December 3 can’t come soon enough got the Menendez Brothers.
The first week after Thanksgiving finds new Los Angeles County District Attorney Nathan Hochman taking office. As the former U.S. Assistant Attorney General made clear in his successful campaign against one-term incumbent George Gascón and since his November 5 landslide victory, one of the first things the new DA will be treating as a self-declared “high priority” is the move his predecessor began on October 24 on resentencing the long incarcerated siblings.
“Once I take office on December 3, I look forward to putting in the hard work to thoroughly review the facts and law of the Menendez case, including reviewing the confidential prison files, the transcripts of the two trials and the voluminous exhibits, as well as speaking with the prosecutors, defense attorneys and victim family members,” Hochman said today.
With a December 11 resentencing hearing currently on the calendar, Hochman hasn’t given away where he stands on the high profile case. However, after the late October one-two punch of clemency requests from the Menendezs to Gavin Newsom and “strong support” letters from the then-poll challenged Gascón, the California Governor has hit pause — at least for the time being.
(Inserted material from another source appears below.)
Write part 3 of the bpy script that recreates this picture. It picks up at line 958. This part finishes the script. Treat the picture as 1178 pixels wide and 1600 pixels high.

“The governor respects the role of the district attorney in ensuring justice is served and recognizes that voters have entrusted District Attorney-elect Hochman to carry out this responsibility,” Newsom’s office exclaimed on Monday in a statement that threw cold water on the hopes of the Menendez brothers, a legion of their family and other supporters, including Gascón.
“The governor will defer to the D.A.-elect’s review and analysis of the Menendez case prior to making any clemency decisions.”
Which is to say, Newsom isn’t going to do Gascón any favors as the former San Francisco DA exits his LA job a few days after Turkey Day.
If Hochman decides the December 11 resentencing hearing will go ahead as scheduled, LA Superior Court Judge William Ryan could shift the brothers penalty to manslaughter instead of first-degree murder, and they could walk out of prison soon if a parole board agrees. Then again, if both Hochman and Newsom did nothing to obstruct or encourage the matter, Judge Ryan could also order a brand new trial for the Menendez brothers
A media sensation back in Bill Clinton’s first term, the brothers’ case has come back into the headlines in no small part because of new evidence of sexual abuse by the boys music executive father revealed in Peacock’s 2023 docuseries Menendez + Menudo: Boys Betrayed and more recently Ryan Murphy’s true nine-part crime drama Monsters: The Lyle and Erik Menendez Story, which launched on Netflix on September 19. Those shows were followed by a Menendez docu on the Ted Sarando and Greg Peters-run streamer and advocacy for the brothers from the likes of Kim Kardashian and a number of the killers’ family members.
Almost three decades after the brothers were sentencing to life without parole in their second trial in 1996 for the brutal shotgun murder of their parents in 1989, the DA-to-be also hasn’t declared whether or not he will seek a pause on any further steps towards potentially seeing the 54-year-old Erik Menendez and 56-year-old Lyle Menendez freed from the state prison near San Diego that presently holds them.
It is unlikely Gascón will play much more of a role in the case in his final days. Right now, the only milestone in the case under his remaining watch is a November 25 status hearing out at the Van Nuys Courthouse West. A hearing that right now, very much has an air of “hurry up and wait” about it.